Request: Write the records out again, keeping each line exactly as it is.

Given data:
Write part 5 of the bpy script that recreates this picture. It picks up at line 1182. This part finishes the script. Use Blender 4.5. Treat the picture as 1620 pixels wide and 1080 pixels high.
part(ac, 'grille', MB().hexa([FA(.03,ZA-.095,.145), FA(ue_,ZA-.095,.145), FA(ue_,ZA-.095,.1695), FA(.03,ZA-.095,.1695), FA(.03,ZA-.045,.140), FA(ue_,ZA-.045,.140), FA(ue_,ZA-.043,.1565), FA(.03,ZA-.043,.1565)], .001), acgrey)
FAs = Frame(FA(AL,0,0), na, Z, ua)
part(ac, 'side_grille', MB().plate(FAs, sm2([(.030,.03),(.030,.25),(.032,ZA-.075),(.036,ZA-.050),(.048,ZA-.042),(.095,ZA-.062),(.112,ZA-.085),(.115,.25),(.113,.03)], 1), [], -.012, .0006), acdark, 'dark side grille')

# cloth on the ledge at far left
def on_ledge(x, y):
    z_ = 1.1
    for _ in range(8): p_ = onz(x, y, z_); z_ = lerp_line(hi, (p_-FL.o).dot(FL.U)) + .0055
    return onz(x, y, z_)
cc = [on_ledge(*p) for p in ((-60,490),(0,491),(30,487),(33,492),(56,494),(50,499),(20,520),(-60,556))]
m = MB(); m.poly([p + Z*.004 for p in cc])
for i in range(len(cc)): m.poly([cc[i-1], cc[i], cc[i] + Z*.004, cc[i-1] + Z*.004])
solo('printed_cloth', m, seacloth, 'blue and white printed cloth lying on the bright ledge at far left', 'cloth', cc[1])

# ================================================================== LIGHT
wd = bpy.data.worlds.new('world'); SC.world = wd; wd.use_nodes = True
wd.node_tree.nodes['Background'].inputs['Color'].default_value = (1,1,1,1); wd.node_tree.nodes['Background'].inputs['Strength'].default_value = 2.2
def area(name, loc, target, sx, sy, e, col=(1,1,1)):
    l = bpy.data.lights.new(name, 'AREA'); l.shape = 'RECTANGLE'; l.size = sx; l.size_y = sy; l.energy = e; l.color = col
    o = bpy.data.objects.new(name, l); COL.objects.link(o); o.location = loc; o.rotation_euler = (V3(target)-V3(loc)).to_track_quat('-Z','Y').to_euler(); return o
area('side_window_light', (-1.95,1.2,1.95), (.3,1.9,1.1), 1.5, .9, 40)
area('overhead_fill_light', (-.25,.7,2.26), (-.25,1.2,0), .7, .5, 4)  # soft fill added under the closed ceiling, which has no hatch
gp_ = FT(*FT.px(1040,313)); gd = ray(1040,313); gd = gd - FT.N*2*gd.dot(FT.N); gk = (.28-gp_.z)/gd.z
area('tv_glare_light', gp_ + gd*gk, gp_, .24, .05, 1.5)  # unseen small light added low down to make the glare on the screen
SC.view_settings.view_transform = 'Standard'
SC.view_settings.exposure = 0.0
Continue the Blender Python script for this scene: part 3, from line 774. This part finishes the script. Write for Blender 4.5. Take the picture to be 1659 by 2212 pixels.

Task answer:
Write part 5 of the bpy script that recreates this picture. It picks up at line 1182. This part finishes the script. Use Blender 4.5. Treat the picture as 1620 pixels wide and 1080 pixels high.
part(ac, 'grille', MB().hexa([FA(.03,ZA-.095,.145), FA(ue_,ZA-.095,.145), FA(ue_,ZA-.095,.1695), FA(.03,ZA-.095,.1695), FA(.03,ZA-.045,.140), FA(ue_,ZA-.045,.140), FA(ue_,ZA-.043,.1565), FA(.03,ZA-.043,.1565)], .001), acgrey)
FAs = Frame(FA(AL,0,0), na, Z, ua)
part(ac, 'side_grille', MB().plate(FAs, sm2([(.030,.03),(.030,.25),(.032,ZA-.075),(.036,ZA-.050),(.048,ZA-.042),(.095,ZA-.062),(.112,ZA-.085),(.115,.25),(.113,.03)], 1), [], -.012, .0006), acdark, 'dark side grille')

# cloth on the ledge at far left
def on_ledge(x, y):
    z_ = 1.1
    for _ in range(8): p_ = onz(x, y, z_); z_ = lerp_line(hi, (p_-FL.o).dot(FL.U)) + .0055
    return onz(x, y, z_)
cc = [on_ledge(*p) for p in ((-60,490),(0,491),(30,487),(33,492),(56,494),(50,499),(20,520),(-60,556))]
m = MB(); m.poly([p + Z*.004 for p in cc])
for i in range(len(cc)): m.poly([cc[i-1], cc[i], cc[i] + Z*.004, cc[i-1] + Z*.004])
solo('printed_cloth', m, seacloth, 'blue and white printed cloth lying on the bright ledge at far left', 'cloth', cc[1])

# ================================================================== LIGHT
wd = bpy.data.worlds.new('world'); SC.world = wd; wd.use_nodes = True
wd.node_tree.nodes['Background'].inputs['Color'].default_value = (1,1,1,1); wd.node_tree.nodes['Background'].inputs['Strength'].default_value = 2.2
def area(name, loc, target, sx, sy, e, col=(1,1,1)):
    l = bpy.data.lights.new(name, 'AREA'); l.shape = 'RECTANGLE'; l.size = sx; l.size_y = sy; l.energy = e; l.color = col
    o = bpy.data.objects.new(name, l); COL.objects.link(o); o.location = loc; o.rotation_euler = (V3(target)-V3(loc)).to_track_quat('-Z','Y').to_euler(); return o
area('side_window_light', (-1.95,1.2,1.95), (.3,1.9,1.1), 1.5, .9, 40)
area('overhead_fill_light', (-.25,.7,2.26), (-.25,1.2,0), .7, .5, 4)  # soft fill added under the closed ceiling, which has no hatch
gp_ = FT(*FT.px(1040,313)); gd = ray(1040,313); gd = gd - FT.N*2*gd.dot(FT.N); gk = (.28-gp_.z)/gd.z
area('tv_glare_light', gp_ + gd*gk, gp_, .24, .05, 1.5)  # unseen small light added low down to make the glare on the screen
SC.view_settings.view_transform = 'Standard'
SC.view_settings.exposure = 0.0
Continue the Blender Python script for this scene: part 3, from line 774. This part finishes the script. Write for Blender 4.5. Take the picture to be 1659 by 2212 pixels.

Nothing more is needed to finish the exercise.